[This post may seem off-topic, but I'm going to use it to tie into future posts.]
I’m going to borrow the term “lust” and use it in a morally neutral sense, meaning hardwired human desire. Basically, we humans are endowed with lusts that help us survive, both as individuals and as groups. Obvious examples are sex drive and hunger. Lusts are simply the raw energy of humanity. If unchecked, they can cause destruction and pain, but without them we’d die off as a species. There are other kinds of lusts.
Moral lust is a desire to seek the benefit of those around us. It’s a survival tool because it fosters peaceful, self-reinforcing communities. Shooting arrows at your neighbor, just for the heck of it, results in arrows fired back at you, which state of affairs isn’t good for anyone’s survival. Helping your neighbor fix his house benefits his survival and yours, because when you find yourself in need of help he’ll probably return the favor.
This raises a question: to what extent are good deeds done in order to get return favors, versus for the joy of doing good deeds? To an extent, at least, moral lust makes good deeds enjoyable in and of themselves, hence the term lust.

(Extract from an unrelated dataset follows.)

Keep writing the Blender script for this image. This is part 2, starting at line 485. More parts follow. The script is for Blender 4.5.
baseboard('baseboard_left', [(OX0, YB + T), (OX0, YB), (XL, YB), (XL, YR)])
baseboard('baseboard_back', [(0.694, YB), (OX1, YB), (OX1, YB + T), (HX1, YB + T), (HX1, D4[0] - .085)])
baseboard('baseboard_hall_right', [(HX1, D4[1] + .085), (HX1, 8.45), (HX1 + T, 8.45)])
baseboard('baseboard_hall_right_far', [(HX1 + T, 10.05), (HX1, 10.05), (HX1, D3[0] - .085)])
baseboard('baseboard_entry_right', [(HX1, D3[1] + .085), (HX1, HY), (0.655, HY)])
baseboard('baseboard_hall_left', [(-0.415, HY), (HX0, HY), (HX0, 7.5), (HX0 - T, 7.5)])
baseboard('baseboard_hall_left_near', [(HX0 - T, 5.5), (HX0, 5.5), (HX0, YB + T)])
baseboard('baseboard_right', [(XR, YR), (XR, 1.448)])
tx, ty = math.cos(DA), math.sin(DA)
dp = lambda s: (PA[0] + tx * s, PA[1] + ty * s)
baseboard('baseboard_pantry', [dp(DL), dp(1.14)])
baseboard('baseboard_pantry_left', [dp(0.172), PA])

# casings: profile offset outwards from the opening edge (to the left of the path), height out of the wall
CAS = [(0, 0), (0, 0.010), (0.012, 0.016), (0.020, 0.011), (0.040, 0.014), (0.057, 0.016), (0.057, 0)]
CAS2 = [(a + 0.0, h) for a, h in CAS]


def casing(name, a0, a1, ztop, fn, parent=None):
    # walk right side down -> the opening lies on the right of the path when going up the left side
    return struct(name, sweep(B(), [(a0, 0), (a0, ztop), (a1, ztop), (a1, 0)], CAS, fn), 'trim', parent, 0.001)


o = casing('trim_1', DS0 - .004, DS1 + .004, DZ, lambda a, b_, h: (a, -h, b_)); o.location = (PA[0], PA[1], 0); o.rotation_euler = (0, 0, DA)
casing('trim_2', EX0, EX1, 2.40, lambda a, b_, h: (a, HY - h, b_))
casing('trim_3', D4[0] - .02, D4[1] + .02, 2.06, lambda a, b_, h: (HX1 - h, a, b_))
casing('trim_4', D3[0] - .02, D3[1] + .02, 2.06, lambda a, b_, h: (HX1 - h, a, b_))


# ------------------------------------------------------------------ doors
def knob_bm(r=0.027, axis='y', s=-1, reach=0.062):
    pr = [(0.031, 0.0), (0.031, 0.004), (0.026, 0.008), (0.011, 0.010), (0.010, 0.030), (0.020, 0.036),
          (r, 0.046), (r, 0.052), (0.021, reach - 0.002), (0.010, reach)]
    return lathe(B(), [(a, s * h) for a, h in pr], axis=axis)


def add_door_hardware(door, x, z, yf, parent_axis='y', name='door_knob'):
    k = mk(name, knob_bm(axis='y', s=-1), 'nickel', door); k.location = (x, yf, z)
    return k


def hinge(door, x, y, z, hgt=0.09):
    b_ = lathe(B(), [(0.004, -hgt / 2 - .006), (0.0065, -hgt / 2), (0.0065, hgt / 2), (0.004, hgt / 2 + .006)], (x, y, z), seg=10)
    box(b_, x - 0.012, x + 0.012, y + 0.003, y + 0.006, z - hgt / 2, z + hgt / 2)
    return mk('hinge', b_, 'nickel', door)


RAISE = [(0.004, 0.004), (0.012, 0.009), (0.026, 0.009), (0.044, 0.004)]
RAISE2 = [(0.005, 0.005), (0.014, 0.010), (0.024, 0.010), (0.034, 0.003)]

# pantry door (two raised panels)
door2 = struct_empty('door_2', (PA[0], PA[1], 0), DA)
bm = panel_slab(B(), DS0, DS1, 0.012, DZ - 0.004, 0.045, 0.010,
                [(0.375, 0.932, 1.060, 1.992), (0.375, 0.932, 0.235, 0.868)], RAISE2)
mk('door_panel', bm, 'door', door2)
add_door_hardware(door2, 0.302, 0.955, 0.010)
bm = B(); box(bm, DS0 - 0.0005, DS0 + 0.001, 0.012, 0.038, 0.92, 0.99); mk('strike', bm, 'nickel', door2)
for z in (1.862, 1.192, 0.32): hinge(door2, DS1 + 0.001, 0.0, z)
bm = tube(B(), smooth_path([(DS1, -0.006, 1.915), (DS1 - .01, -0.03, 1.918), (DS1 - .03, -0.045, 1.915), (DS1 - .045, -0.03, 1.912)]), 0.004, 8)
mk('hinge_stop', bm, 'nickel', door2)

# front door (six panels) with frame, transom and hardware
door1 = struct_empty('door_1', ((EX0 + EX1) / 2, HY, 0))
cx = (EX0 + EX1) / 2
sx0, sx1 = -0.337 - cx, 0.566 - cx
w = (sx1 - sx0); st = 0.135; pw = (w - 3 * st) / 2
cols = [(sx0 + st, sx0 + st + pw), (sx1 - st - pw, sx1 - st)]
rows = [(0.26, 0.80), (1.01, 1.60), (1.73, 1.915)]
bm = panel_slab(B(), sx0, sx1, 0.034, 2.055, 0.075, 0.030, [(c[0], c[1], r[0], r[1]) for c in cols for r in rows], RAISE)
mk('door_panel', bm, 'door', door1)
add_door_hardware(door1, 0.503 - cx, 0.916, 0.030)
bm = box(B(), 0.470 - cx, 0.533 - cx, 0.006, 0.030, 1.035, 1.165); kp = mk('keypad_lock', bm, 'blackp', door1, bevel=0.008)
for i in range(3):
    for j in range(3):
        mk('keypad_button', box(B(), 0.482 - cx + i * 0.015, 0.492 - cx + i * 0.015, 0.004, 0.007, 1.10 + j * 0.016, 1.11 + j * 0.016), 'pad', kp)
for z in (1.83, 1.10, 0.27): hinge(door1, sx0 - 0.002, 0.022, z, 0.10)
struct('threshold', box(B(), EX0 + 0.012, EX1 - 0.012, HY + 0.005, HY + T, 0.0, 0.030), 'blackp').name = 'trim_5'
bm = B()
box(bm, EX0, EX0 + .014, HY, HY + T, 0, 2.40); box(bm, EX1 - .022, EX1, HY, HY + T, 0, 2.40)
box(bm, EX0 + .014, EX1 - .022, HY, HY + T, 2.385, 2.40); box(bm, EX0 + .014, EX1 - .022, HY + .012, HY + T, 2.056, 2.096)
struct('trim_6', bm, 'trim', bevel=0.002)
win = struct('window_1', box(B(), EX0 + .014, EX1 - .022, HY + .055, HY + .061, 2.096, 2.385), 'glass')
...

Political lust is a desire to control others. It sounds sinister, and it often is, but it can also be mundane. If Jim wants neighbor Bob to stop slaughtering cows near his drinking well, that’s an example of political lust. The will to control others is a survival tool, because you can influence others to act in ways that benefit you, or at least don’t harm you.

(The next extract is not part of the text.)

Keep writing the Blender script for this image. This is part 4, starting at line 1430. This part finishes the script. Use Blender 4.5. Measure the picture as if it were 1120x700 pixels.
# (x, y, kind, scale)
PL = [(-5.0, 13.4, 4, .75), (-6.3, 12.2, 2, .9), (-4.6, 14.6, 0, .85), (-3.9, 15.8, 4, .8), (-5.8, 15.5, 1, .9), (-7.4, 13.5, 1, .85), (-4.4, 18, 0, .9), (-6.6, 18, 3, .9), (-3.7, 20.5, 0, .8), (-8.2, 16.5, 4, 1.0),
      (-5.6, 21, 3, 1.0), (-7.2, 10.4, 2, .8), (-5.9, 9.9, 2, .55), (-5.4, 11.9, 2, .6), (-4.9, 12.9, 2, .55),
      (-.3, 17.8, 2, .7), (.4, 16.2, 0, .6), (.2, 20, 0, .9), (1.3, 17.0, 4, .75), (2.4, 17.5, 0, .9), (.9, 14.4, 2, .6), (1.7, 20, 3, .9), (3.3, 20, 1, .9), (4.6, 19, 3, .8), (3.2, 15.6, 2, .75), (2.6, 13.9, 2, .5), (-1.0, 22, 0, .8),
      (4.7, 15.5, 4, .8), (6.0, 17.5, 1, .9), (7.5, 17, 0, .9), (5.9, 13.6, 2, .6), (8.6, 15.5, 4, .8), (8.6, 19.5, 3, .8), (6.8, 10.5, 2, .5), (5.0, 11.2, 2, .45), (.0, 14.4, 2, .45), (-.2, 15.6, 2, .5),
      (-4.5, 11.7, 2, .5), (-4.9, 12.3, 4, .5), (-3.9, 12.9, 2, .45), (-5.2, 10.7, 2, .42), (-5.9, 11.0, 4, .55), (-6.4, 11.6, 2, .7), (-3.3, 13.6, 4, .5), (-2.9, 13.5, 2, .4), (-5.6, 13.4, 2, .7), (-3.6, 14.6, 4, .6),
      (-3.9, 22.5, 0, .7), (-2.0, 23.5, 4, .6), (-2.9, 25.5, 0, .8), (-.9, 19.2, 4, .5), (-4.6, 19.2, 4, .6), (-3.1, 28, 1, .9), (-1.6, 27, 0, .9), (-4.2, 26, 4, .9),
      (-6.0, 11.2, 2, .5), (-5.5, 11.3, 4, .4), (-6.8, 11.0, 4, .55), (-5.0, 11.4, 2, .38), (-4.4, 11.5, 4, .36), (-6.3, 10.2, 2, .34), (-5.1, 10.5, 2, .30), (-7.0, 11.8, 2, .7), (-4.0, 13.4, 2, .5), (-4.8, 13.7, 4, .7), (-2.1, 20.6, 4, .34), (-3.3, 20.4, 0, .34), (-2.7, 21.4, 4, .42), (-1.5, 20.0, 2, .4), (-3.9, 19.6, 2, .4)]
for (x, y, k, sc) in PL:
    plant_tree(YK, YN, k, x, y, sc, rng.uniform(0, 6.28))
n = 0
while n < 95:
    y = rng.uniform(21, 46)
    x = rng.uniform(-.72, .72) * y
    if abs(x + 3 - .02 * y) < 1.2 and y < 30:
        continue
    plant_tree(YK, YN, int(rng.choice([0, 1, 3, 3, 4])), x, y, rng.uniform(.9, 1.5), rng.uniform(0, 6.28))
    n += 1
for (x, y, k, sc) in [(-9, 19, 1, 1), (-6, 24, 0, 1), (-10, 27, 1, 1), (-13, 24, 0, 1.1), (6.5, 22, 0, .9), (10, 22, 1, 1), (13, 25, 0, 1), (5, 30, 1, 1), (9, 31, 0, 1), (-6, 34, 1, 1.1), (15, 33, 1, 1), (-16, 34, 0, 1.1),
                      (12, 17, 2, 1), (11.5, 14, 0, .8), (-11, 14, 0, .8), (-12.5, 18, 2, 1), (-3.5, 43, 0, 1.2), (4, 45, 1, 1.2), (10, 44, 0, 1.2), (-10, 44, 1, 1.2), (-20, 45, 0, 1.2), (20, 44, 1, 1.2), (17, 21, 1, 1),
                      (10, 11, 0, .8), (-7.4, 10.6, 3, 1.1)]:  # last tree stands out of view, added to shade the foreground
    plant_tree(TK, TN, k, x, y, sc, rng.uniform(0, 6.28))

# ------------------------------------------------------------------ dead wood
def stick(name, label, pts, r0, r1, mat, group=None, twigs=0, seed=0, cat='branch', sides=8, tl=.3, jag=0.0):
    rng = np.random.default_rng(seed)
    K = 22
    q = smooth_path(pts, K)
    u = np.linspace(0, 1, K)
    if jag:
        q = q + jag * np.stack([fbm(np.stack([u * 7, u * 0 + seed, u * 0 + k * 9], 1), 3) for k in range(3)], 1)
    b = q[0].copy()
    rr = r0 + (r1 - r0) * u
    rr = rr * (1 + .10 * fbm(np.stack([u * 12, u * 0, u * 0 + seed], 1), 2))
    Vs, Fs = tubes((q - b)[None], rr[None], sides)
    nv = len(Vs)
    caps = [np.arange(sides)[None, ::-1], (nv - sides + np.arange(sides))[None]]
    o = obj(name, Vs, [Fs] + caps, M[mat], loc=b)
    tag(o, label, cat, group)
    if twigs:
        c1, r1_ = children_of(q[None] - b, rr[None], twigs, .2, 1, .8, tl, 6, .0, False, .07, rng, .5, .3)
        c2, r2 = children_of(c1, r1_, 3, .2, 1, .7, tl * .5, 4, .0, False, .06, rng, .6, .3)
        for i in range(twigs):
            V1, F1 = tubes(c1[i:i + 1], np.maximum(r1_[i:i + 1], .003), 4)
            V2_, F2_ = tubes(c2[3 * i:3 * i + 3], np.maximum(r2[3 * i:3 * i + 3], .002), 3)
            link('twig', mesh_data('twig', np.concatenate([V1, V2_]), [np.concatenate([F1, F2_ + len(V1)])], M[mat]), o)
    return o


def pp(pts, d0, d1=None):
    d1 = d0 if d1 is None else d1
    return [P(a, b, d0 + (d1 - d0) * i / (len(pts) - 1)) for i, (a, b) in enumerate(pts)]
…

Like moral lust, however, people don’t act on political lust only out of pragmatism. The drive for power, and the euphoria that comes from controlling other people’s lives, is intrinsic, hence the term lust.
Now here’s an important distinction: political lust is not politics, nor is moral lust morality. It might be better to say that the political and moral engines of society would run out of gas without their respective lusts.
Furthermore, politics and morality need to work in tandem to create successful societies. In many ways they counterbalance each other. Subtract the Protestant work ethic from western society, for example, and suddenly the society wouldn’t function as well, despite an unchanged political system. Subtract democracy, and chaos or worse would ensue, despite a Judeo-Christian morality.